Despite my affinity towards all things full-size and my distrust of anything smaller, I will admit that there is one huge exception to this preference. That exception is quarter sheet pans. If you're not sure what I'm talking about — let me explain. The baking sheets that you use for roasting veggies and making batches of cookies are technically half sheet pans (confusing, I know). A full sheet pan is bigger than the interior of most conventional home ovens, which means you'll typically only see them in professional, restaurant settings. A quarter sheet pan, as the name implies, is half the size of a half sheet pan, which rounds a quarter sheet pan out at about 13 by 9 inches.

So, what's the big whoop? Honestly, it's hard for me to put into words why I love cooking with a quarter sheet pan so much. There's something about its petite size that makes it feel like less of a burden. A sink full of dirty dishes can seem like a doable feat, but throw in a dirty half sheet pan, and that sink turns into an insurmountable cleaning task. It's the perfect cookware for those small oven tasks. Toasting a handful of nuts, warming up a slice of pizza, toasting a few slices of bread, baking a few cookies (if you don't have emergency cookie dough balls in your freezer, we need to talk), or roasting a potato or two. Maybe you fried some crispy shallots and need to drain them on a paper-towel lined sheet pan. Don't bother with a half sheet pan when you can simply use a quarter. If you live alone or you cook for yourself and one other person, this is the perfect size for so many of your cooking needs.

Their small size is not only advantageous because they're easier to handle and clean, but they can also fit in most toaster ovens. On top of that, it's much easier to maneuver a quarter sheet pan into a fridge or freezer than a half sheet pan, so if you need to freeze some biscuits or put some breaded chicken into your fridge, you'll have a much easier time doing so if everything is snug on a quarter sheet pan.

If organization is your thing, using a quarter sheet pan is a great way to set up a convenient station next to your skillet while you're cooking. You can throw a ramekin of salt on there, a tasting spoon, a pair of tongs, a spatula, a bottle of cooking wine, a bottle of oil, and any other tools or ingredients that you might need to have on hand while you're cheffing away. Sure you could set up a station on a half sheet pan, but that's a lot of counter space. Heading out to the grill?
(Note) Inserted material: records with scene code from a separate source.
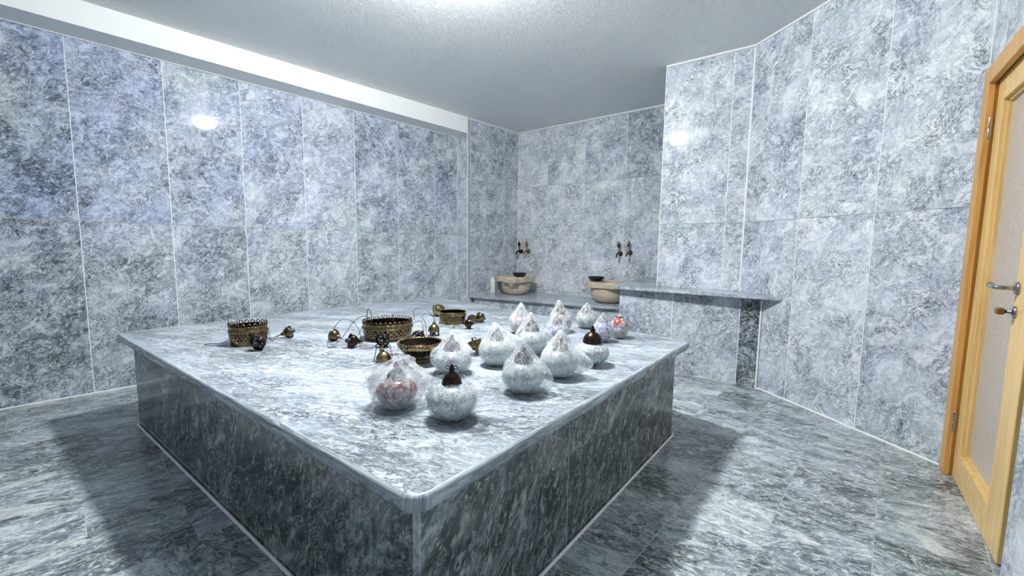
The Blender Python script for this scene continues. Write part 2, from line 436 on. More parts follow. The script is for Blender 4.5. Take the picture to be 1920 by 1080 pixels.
def slab_wall(name, origin, d, n_in, s_edges, z_edges, mat, gap=.0052, thick=.06, holes=(), tones=None, rot=(0, .5), topfun=None, seed=0, caps=True, tone0=0.0, blue_glow=None):
    """wall surface of big marble slabs on a grout bed. origin+d*s runs along the wall, n_in points into the room.
    s_edges: joints of the slabs; z_edges: list of row heights"""
    rnd = random.Random(seed + 11); mb = MB()
    s0, s1, z0, z1 = s_edges[0], s_edges[-1], z_edges[0], z_edges[-1]
    def P(s, z, t): 
        p = origin + d * s + n_in * t
        return (p.x, p.y, z)
    def inhole(sa, sb, za, zb): return any(sa >= h[0] - 1e-4 and sb <= h[1] + 1e-4 and za >= h[2] - 1e-4 and zb <= h[3] + 1e-4 for h in holes)
    for i in range(len(s_edges) - 1):
        for j in range(len(z_edges) - 1):
            sa, sb, za, zb = s_edges[i], s_edges[i + 1], z_edges[j], z_edges[j + 1]
            if inhole(sa, sb, za, zb): continue
            g = gap / 2
            ga, gb = (g if i else 0), (g if i < len(s_edges) - 2 else 0)
            ha, hb = (g if j else 0), (g if j < len(z_edges) - 2 else 0)
            zt = (lambda s: zb - hb)
            if topfun and j == len(z_edges) - 2: zt = topfun
            ang = rnd.uniform(*rot); ou, ov = rnd.uniform(0, 90), rnd.uniform(0, 90)
            ca, sa_ = math.cos(ang), math.sin(ang)
            def U(s, z): return (ou + s * ca + z * sa_, ov - s * sa_ + z * ca)
            t = tone0 + (tones(i, j) if tones else 0) + rnd.uniform(-.028, .028)
            A, Bq = sa + ga, sb - gb
            if blue_glow: mb.bl[len(mb.f)] = blue_glow(i, j)
            cs = [(A, za + ha), (Bq, za + ha), (Bq, zt(Bq)), (A, zt(A))]
            mb.face([P(s, z, 0) for s, z in cs], [U(s, z) for s, z in cs], t, 0)
            # slab edges down to the grout bed
            for k in range(4):
                (s_a, z_a), (s_b, z_b) = cs[k], cs[(k + 1) % 4]
                mb.face([P(s_b, z_b, 0), P(s_a, z_a, 0), P(s_a, z_a, -.002), P(s_b, z_b, -.002)], None, t, 0)
            # grout bed + body
            for (q, tt) in ((((sa, za), (sb, za), (sb, zt(sb)), (sa, zt(sa))), -.0015),):
                mb.face([P(s, z, tt) for s, z in q], None, 0, 1)
                mb.face([P(s, z, -thick) for s, z in reversed(q)], None, 0, 1)
    if caps:
        for s in (s0, s1):
            zt = topfun(s) if topfun else z1
            mb.face([P(s, z0, -.0015), P(s, z0, -thick), P(s, zt, -thick), P(s, zt, -.0015)], None, 0, 1)
    o = mb.build(name, [mat, M['grout']])
    return tag(o, kind='structure')

# left wall (into room = -nL), slabs .557 m wide
W_L = .55698
e = [.11385 + W_L * k for k in range(-4, 8)]
sEnd = dL.dot(Vector((-.79, 5.954)))
e = [-2.6] + [x for x in e if x > -2.5 and x < sEnd - .05] + [sEnd + .06]
slab_wall('wall_left', nL * oL, dL, -nL, e, [0, 1.359, 2.712], M['wall_marble'], rot=(.5, 1.0), seed=3, blue_glow=lambda i, j: {3: .3, 4: .42, 5: .45, 6: .3, 7: .2}.get(i, .12) if j else 0.0,  # upper slabs tinted blue to paint a soft glow of light on the wall
          tones=lambda i, j: (-.055 if i <= 4 else (-.02 if i == 5 else 0.0)) - (.015 if j == 0 else 0) - (.03 if i >= 9 and j == 1 else 0))
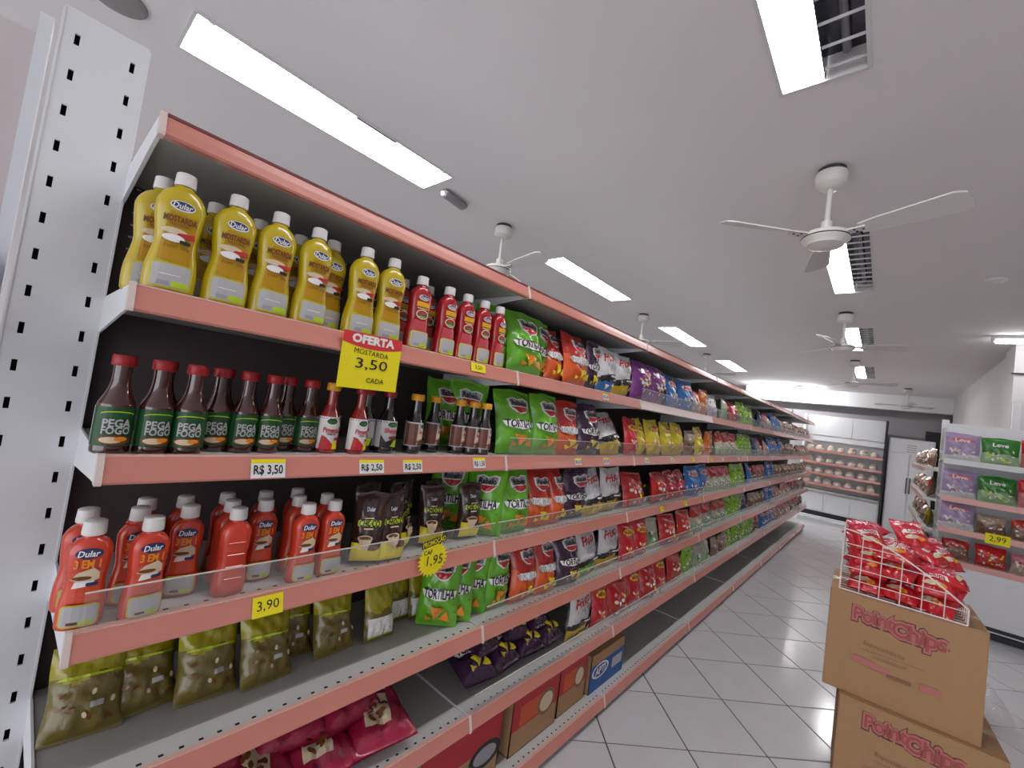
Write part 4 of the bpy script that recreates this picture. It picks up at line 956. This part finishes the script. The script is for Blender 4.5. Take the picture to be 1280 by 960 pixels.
M('tray_white', '#d8d4d0', .35); M('tray_brown', '#c2aa98', .5, noise=.2, nscale=60); M('film', '#e4e2e0', .12, coat=.6)
tr = MB().lathe([(.062,.055,0),(.075,.066,.012),(.078,.069,.03)], 'tray_white', 20).mesh('tray', True)
td = MB().lathe([(.072,.063,.026),(.07,.062,.05),(.05,.045,.075),(.02,.018,.084)], 'tray_brown', 20).mesh('contents', True)
ring = MB().lathe([(.078,.069,.028),(.081,.072,.032),(.078,.069,.037)], 'film', 20).mesh('film_rim', True)
for k, z in enumerate(BZ):
    for i in range(7):
        q = thing('bakery_tray', 'pale round bakery pack on wall shelving, %s shelf, %s from left' % (['top', 'second', 'third', 'lowest'][k], ORD[i+1]), 'food pack', (-1.20+i*.178+random.uniform(-.015, .015), 11.38, z+.0005), (0, 0, random.uniform(0, 3)), 'bakery packs on the wall shelving')
        for nm, me in (('tray', tr), ('contents', td), ('film_rim', ring)): put(nm, me, q)
        q.scale = (1, 1, random.uniform(1, 1.7))
r = thing('white_cabinet', 'tall white cabinet with a paper notice beside the wall shelving', 'cabinet', (.37, 11.5, 0)); off = (-.37, -11.5, 0)
rp('body', MB().cbox(.07, .72, 11.30, 11.75, 0, 1.84, .01, 'white_metal'))
d = rp('door', MB().cbox(.09, .38, 11.285, 11.298, .08, 1.55, .004, 'white_metal')); rp('handle', MB().box(.355, .37, 11.27, 11.285, .8, 1.1, 'dark_metal'), d)
d = rp('door', MB().cbox(.40, .70, 11.285, 11.298, .08, 1.55, .004, 'white_metal')); rp('handle', MB().box(.405, .42, 11.27, 11.285, .8, 1.1, 'dark_metal'), d)
rp('top_panel', MB().cbox(.09, .70, 11.285, 11.298, 1.57, 1.82, .004, 'white_metal'))
D = Dec(0)
for k in range(4): D.rect(-.07, -.05-.04*k, .07, -.035-.04*k, 'silver_ink')
flatsheet('paper_notice', .18, .21, D, (.40, 11.282, 1.76), (0, 0, 0), 'white paper notice with grey lines taped on the white cabinet', 'notice', 'paper_white')
slab('door_1', .60, .90, 11.80, 11.85, 0, 2.05, 'dark_metal', 'dark doorway in the grey back wall')

# clear plastic bag on the floor behind the boxes
me, fn = bag_mesh(.20, .28, .10, 77, lambda u, v: 'white', 'white')
me.materials.clear(); me.materials.append(M('clear_film', '#cfd0d4', alpha=.16))
o = put('plastic_bag', me, None, (.58, 3.80, .05), (-1.15, 0, .4)); tag(o, 'crumpled clear plastic bag on the floor right of the cardboard boxes', 'plastic bag')
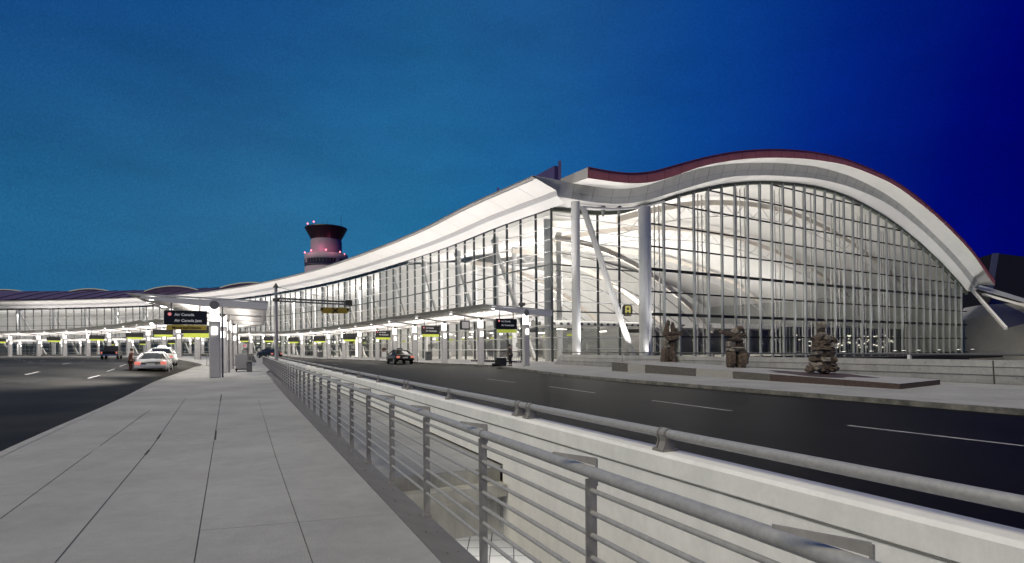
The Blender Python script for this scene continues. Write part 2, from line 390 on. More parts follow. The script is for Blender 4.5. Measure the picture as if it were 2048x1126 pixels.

Save yourself some time from making excess trips back and forth, and throw all your tools and ingredients on a quarter sheet pan and you've got everything you need. 

Most of the time, bigger is better. But when it comes to sheet pans, I will go to the ends of the earth to plead the case for a quarter sheet pan. They're easy to handle, efficient, and the ideal size for too many tasks to count. Really, I guess you could say that my outlook is go big, go home, or go get a quarter a sheet pan.